(Description of the task):
Each line that holds the word "this" should be returned.

(Data entries):

◇ ◇ ◇

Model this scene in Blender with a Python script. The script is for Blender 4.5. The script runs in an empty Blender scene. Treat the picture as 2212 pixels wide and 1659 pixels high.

◇ ◇ ◇

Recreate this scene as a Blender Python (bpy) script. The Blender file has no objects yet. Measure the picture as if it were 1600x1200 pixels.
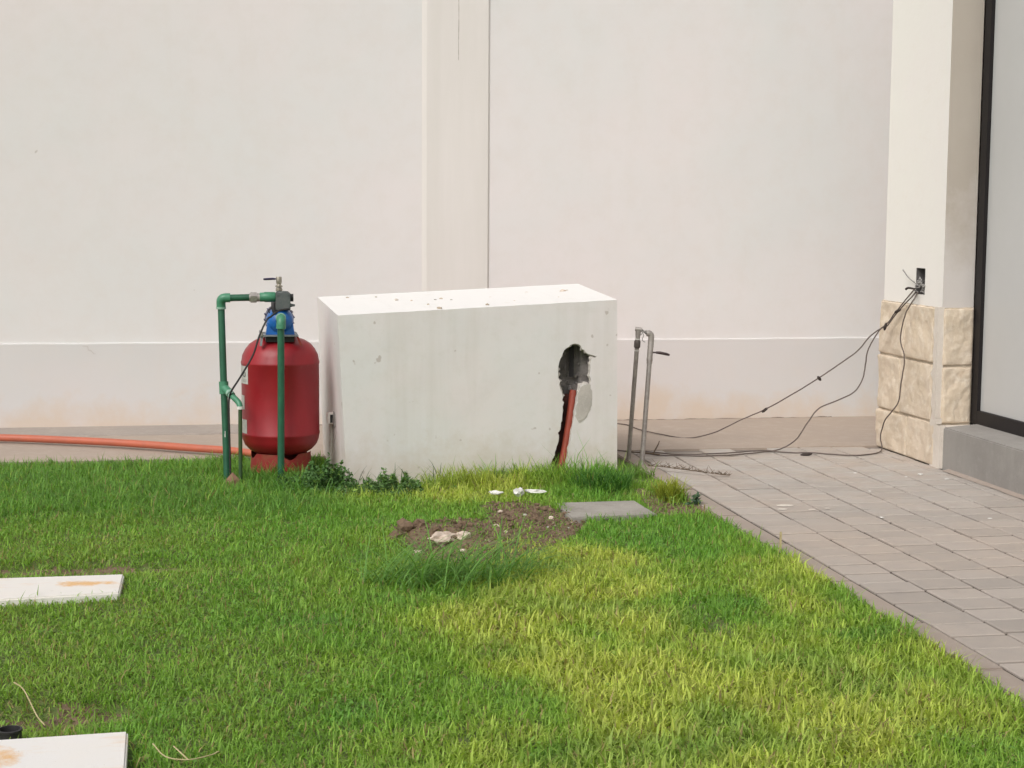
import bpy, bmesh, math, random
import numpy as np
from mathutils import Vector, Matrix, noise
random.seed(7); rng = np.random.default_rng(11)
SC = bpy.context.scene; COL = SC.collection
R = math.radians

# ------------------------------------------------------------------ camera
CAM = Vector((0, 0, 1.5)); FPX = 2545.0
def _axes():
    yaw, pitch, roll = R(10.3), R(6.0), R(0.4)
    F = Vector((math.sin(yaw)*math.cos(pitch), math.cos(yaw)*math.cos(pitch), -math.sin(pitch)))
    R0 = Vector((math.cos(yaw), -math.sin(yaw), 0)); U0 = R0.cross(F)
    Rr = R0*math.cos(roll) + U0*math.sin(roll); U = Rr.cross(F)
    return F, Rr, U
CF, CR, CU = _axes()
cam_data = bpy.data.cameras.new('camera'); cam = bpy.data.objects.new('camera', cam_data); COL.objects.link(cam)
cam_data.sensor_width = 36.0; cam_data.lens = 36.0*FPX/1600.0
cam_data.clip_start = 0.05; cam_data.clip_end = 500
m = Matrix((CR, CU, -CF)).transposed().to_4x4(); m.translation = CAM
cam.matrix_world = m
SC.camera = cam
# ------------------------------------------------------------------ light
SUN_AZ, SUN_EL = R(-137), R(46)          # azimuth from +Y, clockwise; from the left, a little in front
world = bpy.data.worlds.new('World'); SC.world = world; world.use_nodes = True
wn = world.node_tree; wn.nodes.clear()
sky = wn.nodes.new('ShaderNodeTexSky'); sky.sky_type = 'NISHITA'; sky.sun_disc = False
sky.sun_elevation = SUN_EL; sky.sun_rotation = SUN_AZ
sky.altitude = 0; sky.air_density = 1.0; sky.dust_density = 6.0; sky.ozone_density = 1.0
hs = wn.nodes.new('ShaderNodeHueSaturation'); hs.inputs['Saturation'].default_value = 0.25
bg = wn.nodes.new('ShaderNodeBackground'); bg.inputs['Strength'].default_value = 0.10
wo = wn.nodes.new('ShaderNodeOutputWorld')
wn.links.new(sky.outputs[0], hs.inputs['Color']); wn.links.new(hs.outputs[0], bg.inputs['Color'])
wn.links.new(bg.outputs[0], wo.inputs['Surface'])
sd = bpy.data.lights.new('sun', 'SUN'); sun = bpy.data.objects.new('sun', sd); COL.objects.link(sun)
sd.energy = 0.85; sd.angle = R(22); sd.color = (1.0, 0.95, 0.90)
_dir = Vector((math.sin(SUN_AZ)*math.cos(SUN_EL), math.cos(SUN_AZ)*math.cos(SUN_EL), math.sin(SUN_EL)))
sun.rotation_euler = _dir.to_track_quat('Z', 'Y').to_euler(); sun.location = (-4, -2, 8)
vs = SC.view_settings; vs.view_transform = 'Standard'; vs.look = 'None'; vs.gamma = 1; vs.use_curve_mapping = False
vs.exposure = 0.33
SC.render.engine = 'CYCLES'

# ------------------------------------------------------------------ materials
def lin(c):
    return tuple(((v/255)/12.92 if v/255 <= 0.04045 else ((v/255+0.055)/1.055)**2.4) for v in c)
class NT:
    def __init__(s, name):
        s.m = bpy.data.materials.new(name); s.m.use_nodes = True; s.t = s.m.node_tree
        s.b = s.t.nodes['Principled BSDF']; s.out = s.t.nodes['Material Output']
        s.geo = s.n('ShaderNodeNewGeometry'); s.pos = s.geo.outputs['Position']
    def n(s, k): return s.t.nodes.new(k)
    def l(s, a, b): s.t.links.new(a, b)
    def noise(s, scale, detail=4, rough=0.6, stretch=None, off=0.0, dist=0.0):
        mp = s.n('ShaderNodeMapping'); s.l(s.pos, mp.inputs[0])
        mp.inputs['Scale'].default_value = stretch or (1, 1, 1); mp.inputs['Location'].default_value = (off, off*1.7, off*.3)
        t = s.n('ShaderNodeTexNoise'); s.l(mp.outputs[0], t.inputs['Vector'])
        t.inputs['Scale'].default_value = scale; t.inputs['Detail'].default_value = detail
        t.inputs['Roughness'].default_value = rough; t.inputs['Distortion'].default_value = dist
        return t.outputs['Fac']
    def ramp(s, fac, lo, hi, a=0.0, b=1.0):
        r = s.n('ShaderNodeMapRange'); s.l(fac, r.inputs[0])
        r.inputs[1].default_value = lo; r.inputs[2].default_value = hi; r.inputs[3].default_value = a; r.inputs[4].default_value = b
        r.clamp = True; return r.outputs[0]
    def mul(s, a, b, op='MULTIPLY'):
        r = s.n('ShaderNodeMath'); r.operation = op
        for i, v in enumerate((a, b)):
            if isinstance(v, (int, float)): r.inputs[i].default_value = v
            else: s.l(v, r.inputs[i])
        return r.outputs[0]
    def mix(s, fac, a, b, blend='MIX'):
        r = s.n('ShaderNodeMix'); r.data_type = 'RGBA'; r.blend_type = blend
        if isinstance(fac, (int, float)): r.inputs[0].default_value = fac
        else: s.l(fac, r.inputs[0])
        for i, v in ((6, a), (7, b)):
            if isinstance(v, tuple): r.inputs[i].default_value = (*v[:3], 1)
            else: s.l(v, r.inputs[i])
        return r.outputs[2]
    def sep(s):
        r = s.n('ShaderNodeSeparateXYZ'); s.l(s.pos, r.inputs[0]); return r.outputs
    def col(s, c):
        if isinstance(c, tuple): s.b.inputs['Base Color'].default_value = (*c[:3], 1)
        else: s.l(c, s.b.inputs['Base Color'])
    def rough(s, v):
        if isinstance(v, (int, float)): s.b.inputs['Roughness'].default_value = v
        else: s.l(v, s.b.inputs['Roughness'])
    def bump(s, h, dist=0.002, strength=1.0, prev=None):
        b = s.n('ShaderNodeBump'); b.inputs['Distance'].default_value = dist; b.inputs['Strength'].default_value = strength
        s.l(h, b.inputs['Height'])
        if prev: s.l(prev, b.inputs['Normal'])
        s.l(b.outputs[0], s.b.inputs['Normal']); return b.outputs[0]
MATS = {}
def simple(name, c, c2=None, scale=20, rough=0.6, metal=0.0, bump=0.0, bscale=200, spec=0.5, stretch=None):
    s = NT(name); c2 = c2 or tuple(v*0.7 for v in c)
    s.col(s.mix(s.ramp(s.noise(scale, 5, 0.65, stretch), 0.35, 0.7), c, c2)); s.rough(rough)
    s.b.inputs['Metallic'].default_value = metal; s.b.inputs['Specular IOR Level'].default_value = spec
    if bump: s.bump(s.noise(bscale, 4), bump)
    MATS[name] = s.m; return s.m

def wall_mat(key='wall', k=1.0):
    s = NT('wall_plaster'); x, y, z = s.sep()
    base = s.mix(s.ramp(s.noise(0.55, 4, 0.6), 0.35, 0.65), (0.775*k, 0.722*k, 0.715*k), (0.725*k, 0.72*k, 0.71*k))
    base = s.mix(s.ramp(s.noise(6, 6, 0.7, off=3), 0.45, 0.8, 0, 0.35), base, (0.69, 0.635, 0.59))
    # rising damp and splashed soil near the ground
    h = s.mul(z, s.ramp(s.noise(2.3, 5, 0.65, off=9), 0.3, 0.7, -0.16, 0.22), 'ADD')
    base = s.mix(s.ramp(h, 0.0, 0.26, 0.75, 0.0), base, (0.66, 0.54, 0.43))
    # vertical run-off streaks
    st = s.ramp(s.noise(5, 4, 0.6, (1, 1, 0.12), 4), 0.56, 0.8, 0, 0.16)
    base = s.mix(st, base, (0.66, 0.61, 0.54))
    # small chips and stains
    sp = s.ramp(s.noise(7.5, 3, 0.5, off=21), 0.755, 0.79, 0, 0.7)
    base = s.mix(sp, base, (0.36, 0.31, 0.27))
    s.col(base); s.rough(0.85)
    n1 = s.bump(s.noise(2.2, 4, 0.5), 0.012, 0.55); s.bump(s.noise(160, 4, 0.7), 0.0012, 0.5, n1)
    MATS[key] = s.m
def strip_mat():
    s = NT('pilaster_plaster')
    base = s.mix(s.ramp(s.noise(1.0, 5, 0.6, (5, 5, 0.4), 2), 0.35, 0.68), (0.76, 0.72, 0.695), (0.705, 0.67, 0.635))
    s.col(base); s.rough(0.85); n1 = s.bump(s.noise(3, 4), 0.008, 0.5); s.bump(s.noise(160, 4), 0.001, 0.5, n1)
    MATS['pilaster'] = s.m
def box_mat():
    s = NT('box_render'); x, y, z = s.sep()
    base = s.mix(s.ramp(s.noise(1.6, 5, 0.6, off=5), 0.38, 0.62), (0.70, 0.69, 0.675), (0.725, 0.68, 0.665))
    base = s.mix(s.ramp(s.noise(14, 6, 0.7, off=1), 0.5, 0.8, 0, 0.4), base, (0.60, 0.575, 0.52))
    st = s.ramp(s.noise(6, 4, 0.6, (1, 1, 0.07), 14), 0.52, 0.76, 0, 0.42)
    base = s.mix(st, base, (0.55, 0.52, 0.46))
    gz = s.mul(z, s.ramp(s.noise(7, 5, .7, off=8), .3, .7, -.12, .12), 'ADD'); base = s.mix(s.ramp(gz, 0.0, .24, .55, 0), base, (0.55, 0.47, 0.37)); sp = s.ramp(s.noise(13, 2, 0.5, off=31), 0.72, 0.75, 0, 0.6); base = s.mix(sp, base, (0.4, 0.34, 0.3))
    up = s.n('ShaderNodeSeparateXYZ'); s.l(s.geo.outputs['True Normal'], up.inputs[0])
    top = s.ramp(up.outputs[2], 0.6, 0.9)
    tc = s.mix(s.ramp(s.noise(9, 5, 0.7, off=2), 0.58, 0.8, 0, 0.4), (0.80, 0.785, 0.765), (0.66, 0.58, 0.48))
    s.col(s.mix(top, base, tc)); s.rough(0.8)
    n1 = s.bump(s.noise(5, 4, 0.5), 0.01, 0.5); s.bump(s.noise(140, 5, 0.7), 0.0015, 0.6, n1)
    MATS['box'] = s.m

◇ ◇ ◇

(Solution to the exercise):
Model this scene in Blender with a Python script. The script is for Blender 4.5. The script runs in an empty Blender scene. Treat the picture as 2212 pixels wide and 1659 pixels high.
Recreate this scene as a Blender Python (bpy) script. The Blender file has no objects yet. Measure the picture as if it were 1600x1200 pixels.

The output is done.